Matthew 6:19-34
Why did you get out of bed this morning? What’s your reason for living? When your mind goes quiet, where do your thoughts drift? What feels so essential that losing it would undo you? Our answers reveal the true center of our lives. And Jesus tells us that when the center is wrong, the heart becomes restless and anxious. But when the center is right, there is this wholeness that nothing in this world can take away.
In Matthew 6:19–34, Jesus gives us a simple but searching truth: Freedom is found in belonging to a benevolent King who has already cared for all our tomorrows.
Jesus speaks about our eyes. “The eye is the lamp of the body,” he says. This metaphor may not be one we use today, but back then the eye was thought of as the window of the heart. When our vision is clear by, fixed on God, we see the world as it truly is. But when our vision is clouded by fear, comparison, or the constant noise of our age, everything feels darker than it really is.

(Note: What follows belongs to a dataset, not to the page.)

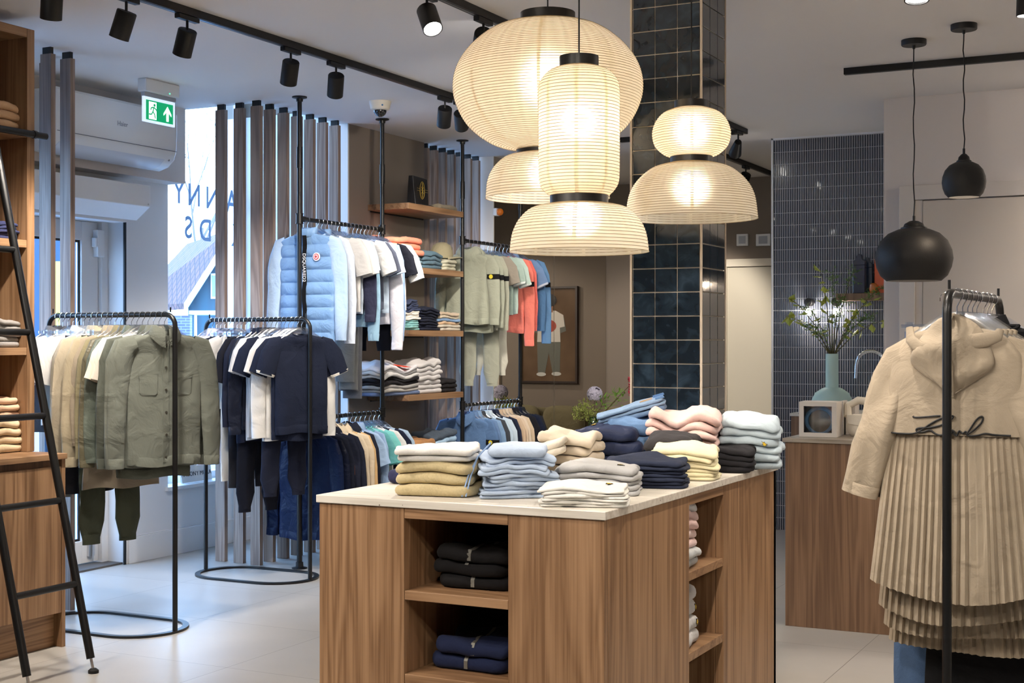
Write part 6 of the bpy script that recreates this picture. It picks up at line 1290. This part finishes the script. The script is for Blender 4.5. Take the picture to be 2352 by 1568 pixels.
for px, py, kind_ in ((1366,905,'h'),(1345,935,'g'),(1330,950,'g'),(1422,912,'l'),(1446,885,'p'),(1360,955,'g'),(1385,925,'l')):
    e_ = base_px(px, py); m = MB(); m.tube([(0,0,-0.05), (e_.x*0.5, e_.y*0.5, e_.z*0.5), tuple(e_)], 0.003, 6)
    so = m.build('flower_stem', ST, fl); m = MB()
    if kind_ == 'h':
        for i in range(190):
            a1, a2 = rnd.uniform(0, 2*pi), math.acos(rnd.uniform(-0.7,1)); d_ = Vector((cos(a1)*sin(a2), sin(a1)*sin(a2), cos(a2))); c_ = e_+d_*0.062
            s_ = d_.orthogonal().normalized(); u_ = d_.cross(s_)
            for q in range(4): an = q*pi/2+a1; v_ = s_*cos(an)+u_*sin(an); leaf(m, c_, v_+d_*0.35, 0.019, 0.016, d_)
        m.sphere(tuple(e_), 0.050, 16, 10); m.build('hydrangea_head', plain('lilac_petal', rgb(202,198,218), 0.6), so)
    elif kind_ == 'p':
        for i in range(60):
            h_ = rnd.uniform(-0.09,0.06); leaf(m, e_+Vector((0,0,h_)), Vector((rnd.uniform(-1,1), rnd.uniform(-1,1), rnd.uniform(0,1))), 0.028, 0.012)
        m.build('pink_flower_spike', plain('pink_petal', rgb(204,50,84), 0.5), so)
    else:
        for i in range(150 if kind_ == 'g' else 40):
            o_ = Vector((rnd.uniform(-1,1), rnd.uniform(-1,1), rnd.uniform(-1,1))); o_ *= 0.075*rnd.random()**0.4/max(0.2, o_.length)
            leaf(m, e_+o_, Vector((rnd.uniform(-1,1), rnd.uniform(-1,1), rnd.uniform(-0.3,1))), 0.034 if kind_ == 'g' else 0.07, 0.012 if kind_ == 'g' else 0.014)
        m.build('foliage', plain('fresh_green' if kind_ == 'g' else 'bright_green', rgb(176,188,104) if kind_ == 'g' else rgb(120,170,60), 0.6), so)
# ---- poster on the window sill, floor cable clutter
pz = 0.451; X = -6.16; yy = Yon(447, X)
t = thing('standing_display_card', 'white name card with dark figures standing on the window sill', 'display card', (X, yy, pz), 0)
M_ = Matrix.Rotation(radians(8), 4, 'Y').inverted()
m = MB(); m.box(0,0.012,-0.14,0.17,0,0.34, M_); m.build('card', plain('white_card', rgb(216,210,202), 0.6), t, smooth=False)
m = MB(); m.box(0.0125,0.014,-0.13,0.16,0.12,0.33, M_); m.build('printed_photo', plain('photo_blue', rgb(90,130,170), 0.4), t, smooth=False)
m = MB()
for y_ in (-0.06,0.0,0.07): m.box(0.0145,0.0155,y_,y_+0.03,0.121,0.30, M_)
m.build('printed_figures', plain('photo_navy', rgb(28,44,66), 0.5), t, smooth=False)
text_part('card_lettering', 'ANTONY MORA', 0.042, plain('dark_print', rgb(40,48,60), 0.6), t, M_ @ Matrix.Translation((0.0128,0.012,0.055)) @ Matrix(((0,0,1,0),(1,0,0,0),(0,1,0,0),(0,0,0,1))))
# ================================================================ outside the windows
OUTM = plain('street_paving', rgb(120,128,138), 0.8, bump=0.3, bscale=3)
struct('ground', boxes((-120,-6.43,-40,120,-0.2,-0.05)), OUTM)
def Q(px, py, d): v = P(px, py, None, d=d); return Vector(v)
DH = 58.0
hs = thing('house', 'teal wooden gabled house with red tiled roof across the street', 'house', tuple(Vector((*world((520-1176)/FPX*DH, DH), -0.05))))
o_ = Vector(hs.location)
u_ = Vector((ct, st, 0)); w_ = Vector((-st, ct, 0))
def hp(px, z, dd=0.0): d = DH+dd; x, y = world((px-1176)/FPX*d, d); return Vector((x, y, z))-o_
Zh = lambda py: H-(py-784)/FPX*DH
TEAL = wood('teal_boarding', 'z', (14,58,74), (20,70,86), (10,46,60), 0.6, 0.12)
m = MB(); gp = [(432,Zh(690)),(534,Zh(535)),(596,Zh(690))]
f0 = [hp(432,-0.0),hp(432,gp[0][1]),hp(534,gp[1][1]),hp(596,gp[2][1]),hp(596,0.0)]; f1 = [v+w_*9 for v in f0]
m.add(f0+f1, [(0,1,2,3,4),(9,8,7,6,5)]+[(i,(i+1)%5,5+(i+1)%5,5+i) for i in range(5)]); m.build('boarded_wall', TEAL, hs, smooth=False)
RT, rn, rlk, rp = nt('red_roof_tiles'); b_ = rn.new('ShaderNodeTexBrick'); b_.inputs['Scale'].default_value = 1; b_.inputs['Brick Width'].default_value = 0.28; b_.inputs['Row Height'].default_value = 0.3; b_.inputs['Mortar Size'].default_value = 0.03
b_.inputs['Color1'].default_value = rgb(112,76,70); b_.inputs['Color2'].default_value = rgb(92,66,66); b_.inputs['Mortar'].default_value = rgb(56,44,46); tcc = rn.new('ShaderNodeTexCoord'); mpp = rn.new('ShaderNodeMapping'); mpp.inputs['Rotation'].default_value = (radians(70),0,radians(-27)); rlk.new(tcc.outputs['Object'], mpp.inputs[0]); rlk.new(mpp.outputs[0], b_.inputs['Vector']); rlk.new(b_.outputs['Color'], rp.inputs['Base Color']); rp.inputs['Roughness'].default_value = 0.8
m = MB()
la, lb = hp(534,gp[1][1]+0.15,-0.4), hp(424,Zh(697),-0.4); ra, rb = hp(534,gp[1][1]+0.15,-0.4), hp(604,Zh(705),-0.4)
for A_, B_ in ((la, lb), (ra, rb)):
    C_ = A_+w_*9-u_*(4.0 if A_ is la and B_ is lb else 0); D2 = B_+w_*6-u_*(4.0 if B_ is lb else 0); dn = Vector((0,0,-0.25))
    m.add([A_,B_,D2,C_,A_+dn,B_+dn,D2+dn,C_+dn], [(0,1,2,3),(7,6,5,4),(0,4,5,1),(1,5,6,2),(2,6,7,3),(3,7,4,0)])
m.build('tiled_roof', RT, hs, smooth=False)
m = MB()
for A_, B_ in ((la, lb), (ra, rb)):
    dn = Vector((0,0,-0.42)); f_ = -w_*0.12; m.add([A_+f_,B_+f_,B_+f_+dn,A_+f_+dn,A_,B_,B_+dn,A_+dn], [(0,1,2,3),(7,6,5,4),(0,4,5,1),(1,5,6,2),(2,6,7,3),(3,7,4,0)])
m.build('white_bargeboard', plain('white_exterior', rgb(236,238,240), 0.6), hs, smooth=False)
WEX = plain('white_exterior', rgb(236,238,240), 0.6); WGL = plain('dark_window', rgb(110,140,170), 0.1)
for px, py0, py1, wd in ((491,628,686,14),(538,630,686,16),(563,628,686,12)):
    x0, x1 = px-wd/2, px+wd/2; A_ = hp(x0, Zh(py1), -0.1); B_ = hp(x1, Zh(py0), -0.1)
    m = MB(); m.add([hp(x0,Zh(py1),-0.1),hp(x1,Zh(py1),-0.1),hp(x1,Zh(py0),-0.1),hp(x0,Zh(py0),-0.1),hp(x0,Zh(py1),0.05),hp(x1,Zh(py1),0.05),hp(x1,Zh(py0),0.05),hp(x0,Zh(py0),0.05)], [(0,1,2,3),(7,6,5,4),(0,4,5,1),(1,5,6,2),(2,6,7,3),(3,7,4,0)]); wf = m.build('window_frame', WEX, hs, smooth=False)
    i_ = 3; m = MB(); m.add([hp(x0+i_,Zh(py1-5),-0.16),hp(x1-i_,Zh(py1-5),-0.16),hp(x1-i_,Zh(py0+5),-0.16),hp(x0+i_,Zh(py0+5),-0.16),hp(x0+i_,Zh(py1-5),-0.1),hp(x1-i_,Zh(py1-5),-0.1),hp(x1-i_,Zh(py0+5),-0.1),hp(x0+i_,Zh(py0+5),-0.1)], [(0,1,2,3),(7,6,5,4),(0,4,5,1),(1,5,6,2),(2,6,7,3),(3,7,4,0)]); m.build('window_pane', WGL, wf, smooth=False)
def slab(name, px0, px1, py0, py1, d0, thick, mat, label, cat, parent=None):
    A_ = Q(px0, py1, d0); o2 = Vector((A_.x, A_.y, A_.z)); vs = [Q(px0,py1,d0),Q(px1,py1,d0),Q(px1,py0,d0),Q(px0,py0,d0)]; vs = [v-o2 for v in vs]; vs += [v+w_*thick for v in vs]
    m = MB(); m.add(vs, [(0,1,2,3),(7,6,5,4),(0,4,5,1),(1,5,6,2),(2,6,7,3),(3,7,4,0)]); o = m.build(name, mat, parent, smooth=False)
    o.location = o2 if parent is None else o2-Vector(parent.location)
    if label: tag(o, label, cat)
    return o
BRK, bn_, bl_, bp_ = nt('street_brick'); b2_ = bn_.new('ShaderNodeTexBrick'); b2_.inputs['Scale'].default_value = 1; b2_.inputs['Brick Width'].default_value = 0.24; b2_.inputs['Row Height'].default_value = 0.08; b2_.inputs['Color1'].default_value = rgb(82,84,100); b2_.inputs['Color2'].default_value = rgb(66,68,86); b2_.inputs['Mortar'].default_value = rgb(120,122,132); b2_.inputs['Mortar Size'].default_value = 0.012
tcb = bn_.new('ShaderNodeTexCoord'); mpb = bn_.new('ShaderNodeMapping'); mpb.inputs['Rotation'].default_value = (pi/2,0,0); bl_.new(tcb.outputs['Object'], mpb.inputs[0]); bl_.new(mpb.outputs[0], b2_.inputs['Vector']); bl_.new(b2_.outputs['Color'], bp_.inputs['Base Color'])
slab('brick_wall', 330, 436, 724, 858, 40, 0.3, BRK, 'blue-grey brick garden wall across the street, seen left in the shop window', 'wall')
cn = slab('shop_canopy', 434, 590, 713, 722, 42, 1.2, WEX, 'white flat canopy on posts in front of the teal house', 'canopy')
slab('canopy_post', 446, 450, 722, 857, 42.1, 0.15, WEX, None, None, cn); slab('canopy_post', 520, 524, 722, 857, 42.1, 0.15, WEX, None, None, cn)
slab('shop_sign', 521, 537, 690, 708, 56, 0.1, WEX, 'small white shop sign on the teal house front', 'sign')
slab('yellow_banner', 110, 141, 600, 1114, 14, 0.1, plain('yellow_banner', rgb(240,220,80), 0.5), 'tall yellow banner standing outside the entrance door', 'banner')
slab('neighbour_facade', 60, 260, 545, 870, 30, 0.5, plain('dark_blue_facade', rgb(30,62,96), 0.6), 'dark blue building front seen through the entrance door glass', 'building')
# bare tree
tr_ = thing('bare_tree', 'leafless winter tree behind the tiled roof', 'tree', tuple(Vector((*world((452-1176)/FPX*74, 74), -0.05))))
m = MB(); rnd = random.Random(11)
def branch(p, d_, L, r, lvl):
    q = p+d_*L; mid = p+d_*L*0.5+Vector((rnd.uniform(-1,1), rnd.uniform(-1,1), 0))*L*0.05
    m.tube([p, mid, q], [r, r*0.8, r*0.62], 5)
    if lvl == 0: return
    for i in range(3 if lvl > 1 else 4):
        nd = (d_+Vector((rnd.uniform(-1,1), rnd.uniform(-1,1), rnd.uniform(-0.35,0.75)))*0.62).normalized(); branch(p+d_*L*rnd.uniform(0.55,1.0), nd, L*rnd.uniform(0.55,0.8), r*0.55, lvl-1)
branch(Vector((0,0,0)), Vector((0.05,0,1)), 7.5, 0.13, 5); m.build('trunk_and_branches', plain('bark_grey', rgb(120,112,112), 0.9), tr_)
# ================================================================ sky, camera, view
wd = bpy.data.worlds.new('World'); bpy.context.scene.world = wd; wd.use_nodes = True; wn = wd.node_tree.nodes; wl = wd.node_tree.links; bg = wn['Background']
tcw = wn.new('ShaderNodeTexCoord'); sp_ = wn.new('ShaderNodeSeparateXYZ'); wl.new(tcw.outputs['Generated'], sp_.inputs[0]); crw = wn.new('ShaderNodeValToRGB')
crw.color_ramp.elements[0].position = 0.5; crw.color_ramp.elements[0].color = (0.44,0.68,1.0,1); crw.color_ramp.elements[1].position = 0.9; crw.color_ramp.elements[1].color = (0.28,0.54,1.0,1)
mrw = wn.new('ShaderNodeMapRange'); mrw.inputs['From Min'].default_value = -1; wl.new(sp_.outputs[2], mrw.inputs['Value']); wl.new(mrw.outputs[0], crw.inputs[0]); wl.new(crw.outputs[0], bg.inputs['Color']); bg.inputs['Strength'].default_value = SKY_S
sc = bpy.context.scene; sc.view_settings.view_transform = 'Standard'; sc.view_settings.look = 'None'; sc.view_settings.exposure = EXPO; sc.view_settings.gamma = 1; sc.view_settings.use_curve_mapping = False
cd = bpy.data.cameras.new('camera'); co = bpy.data.objects.new('camera', cd); C.objects.link(co); co.location = (0,0,H); co.rotation_euler = (pi/2, 0, TH); cd.lens = FPX/2352*36; cd.sensor_width = 36; cd.clip_start = 0.05; cd.clip_end = 400; sc.camera = co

We live in a culture where every screen, movie, show, or reel is trying to shape what we love. So the question becomes unavoidable: What am I letting shape me? Many of us know the difference a moment of clarity can make: a Psalm read at the right time, a hymn sung on a hard morning, a quiet prayer whispered when the world feels loud. When God becomes the object of our gaze, even our darkest moments lose their power to imprison us.
Jesus later turns to the mind, where our loyalties and anxieties collide. “Do not be anxious about your life,” He says this not because life is easy but because God is faithful. Jesus invites us to look at birds and flowers, ordinary things we pass every day in Tioga County, and see in them the steady care of a Father who provides. If he tends to them, how much more to us.
Anxiety loosens its grip when we remember the cross. There, God gave his greatest treasure, his Son, to secure our future with him. If Christ has carried our greatest burden, he can carry all off our tomorrow’s too.
What if your anxiety comes from a wavering confidence in God’s goodness? What if you’ve been serving the wrong master? We all serve someone or something. Jesus is a different kind of King. His kingdom actually sets you free.